China State Construction International Holdings Ltd. (3311.HK) reported that first-quarter operating profit fell 9.6 percent year-over-year to approximately RMB3.584 billion, as the company contended with a decline in revenue.
The Hong Kong-listed construction giant announced the preliminary results in a filing, without providing commentary from executives.
The group’s total revenue, including its share from joint ventures, was approximately RMB20.785 billion for the three months ended March 31, a 9.2 percent decrease from the RMB22.89 billion recorded in the same period last year. The share of revenue from joint ventures specifically fell to RMB735 million from RMB995 million a year prior. The drop in operating profit to RMB3.584 billion compares to RMB3.963 billion in the first quarter of 2025.
The weaker results could intensify pressure on China State Construction’s shares and may reflect broader headwinds facing the construction sector in Hong Kong and mainland China. The company announced a final dividend of HKD 0.2850 per share for fiscal year 2025 in late March.
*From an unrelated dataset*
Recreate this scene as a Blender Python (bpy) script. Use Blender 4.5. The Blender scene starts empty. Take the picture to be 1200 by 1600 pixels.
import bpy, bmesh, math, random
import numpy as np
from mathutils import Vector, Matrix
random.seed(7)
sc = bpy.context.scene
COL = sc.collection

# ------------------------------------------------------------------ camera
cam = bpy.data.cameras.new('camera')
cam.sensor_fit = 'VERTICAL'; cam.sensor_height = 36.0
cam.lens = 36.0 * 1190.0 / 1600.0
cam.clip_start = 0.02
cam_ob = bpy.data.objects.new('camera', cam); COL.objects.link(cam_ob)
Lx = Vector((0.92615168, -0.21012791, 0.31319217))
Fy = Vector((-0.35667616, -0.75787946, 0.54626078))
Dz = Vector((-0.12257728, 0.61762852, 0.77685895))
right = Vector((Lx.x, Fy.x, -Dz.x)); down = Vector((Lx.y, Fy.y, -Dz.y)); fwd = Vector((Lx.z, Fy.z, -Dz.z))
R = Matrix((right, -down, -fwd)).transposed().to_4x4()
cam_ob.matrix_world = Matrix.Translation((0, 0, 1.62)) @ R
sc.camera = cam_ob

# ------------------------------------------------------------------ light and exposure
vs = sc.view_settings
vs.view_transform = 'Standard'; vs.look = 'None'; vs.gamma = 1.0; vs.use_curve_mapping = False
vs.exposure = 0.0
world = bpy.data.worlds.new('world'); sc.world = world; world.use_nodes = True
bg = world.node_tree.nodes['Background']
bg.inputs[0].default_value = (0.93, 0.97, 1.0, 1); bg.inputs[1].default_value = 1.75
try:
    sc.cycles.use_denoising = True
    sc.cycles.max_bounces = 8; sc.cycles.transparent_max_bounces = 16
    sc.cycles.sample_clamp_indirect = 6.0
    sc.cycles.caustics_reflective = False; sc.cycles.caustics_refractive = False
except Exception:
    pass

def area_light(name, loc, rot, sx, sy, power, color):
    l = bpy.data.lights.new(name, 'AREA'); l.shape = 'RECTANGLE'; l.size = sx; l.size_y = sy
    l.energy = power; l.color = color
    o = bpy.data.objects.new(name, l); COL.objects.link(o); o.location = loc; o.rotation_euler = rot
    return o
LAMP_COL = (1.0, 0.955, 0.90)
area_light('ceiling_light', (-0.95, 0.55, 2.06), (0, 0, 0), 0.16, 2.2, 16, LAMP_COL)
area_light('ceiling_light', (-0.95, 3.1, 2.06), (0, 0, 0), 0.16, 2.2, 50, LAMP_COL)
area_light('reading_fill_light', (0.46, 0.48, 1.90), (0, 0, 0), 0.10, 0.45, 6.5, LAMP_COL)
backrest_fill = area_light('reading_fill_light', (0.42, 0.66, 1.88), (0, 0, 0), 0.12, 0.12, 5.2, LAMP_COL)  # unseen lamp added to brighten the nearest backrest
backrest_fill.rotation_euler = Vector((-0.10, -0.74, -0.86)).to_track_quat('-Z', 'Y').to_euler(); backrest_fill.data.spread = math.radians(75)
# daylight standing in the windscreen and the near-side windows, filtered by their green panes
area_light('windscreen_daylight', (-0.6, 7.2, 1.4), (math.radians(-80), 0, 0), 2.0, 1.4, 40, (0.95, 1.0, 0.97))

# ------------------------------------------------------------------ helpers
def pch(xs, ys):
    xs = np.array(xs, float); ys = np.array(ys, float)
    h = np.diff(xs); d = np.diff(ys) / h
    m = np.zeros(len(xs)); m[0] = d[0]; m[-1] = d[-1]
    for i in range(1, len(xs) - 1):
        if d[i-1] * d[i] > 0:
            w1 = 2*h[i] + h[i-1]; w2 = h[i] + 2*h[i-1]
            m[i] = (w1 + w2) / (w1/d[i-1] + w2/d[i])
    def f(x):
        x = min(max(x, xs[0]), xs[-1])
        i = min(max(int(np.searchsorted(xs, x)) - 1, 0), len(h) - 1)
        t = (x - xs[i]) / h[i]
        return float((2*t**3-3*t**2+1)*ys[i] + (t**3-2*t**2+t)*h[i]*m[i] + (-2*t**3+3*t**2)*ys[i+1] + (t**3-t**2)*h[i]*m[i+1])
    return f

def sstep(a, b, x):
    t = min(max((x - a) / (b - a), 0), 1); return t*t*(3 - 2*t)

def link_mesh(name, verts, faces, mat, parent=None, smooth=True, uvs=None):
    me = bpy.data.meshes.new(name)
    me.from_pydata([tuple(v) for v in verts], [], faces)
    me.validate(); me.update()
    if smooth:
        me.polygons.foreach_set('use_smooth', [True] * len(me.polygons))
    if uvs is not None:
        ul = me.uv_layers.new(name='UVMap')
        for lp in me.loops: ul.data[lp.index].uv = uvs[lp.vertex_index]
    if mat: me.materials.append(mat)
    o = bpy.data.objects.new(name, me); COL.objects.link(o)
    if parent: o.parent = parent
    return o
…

The earnings decline follows a period of mixed performance for companies in the construction and infrastructure space, which are navigating shifting government spending priorities and a complex macroeconomic environment. The decrease in contributions from joint ventures suggests a broad-based slowdown rather than weakness in a single unit.
Investors will be watching for the company's detailed interim report later in the year for guidance on margins and new project pipelines. The performance of peers like China Railway Construction Corporation (1186.HK) and China Communications Construction Co. (1800.HK) will also be closely monitored to assess if the downturn is sector-wide.
The profit decline signals potential challenges in project execution and new order intake for the construction firm. The company's next key catalyst will be its full interim results announcement, expected in August, which will provide more clarity on its outlook for the rest of 2026.
This article is for informational purposes only and does not constitute investment advice.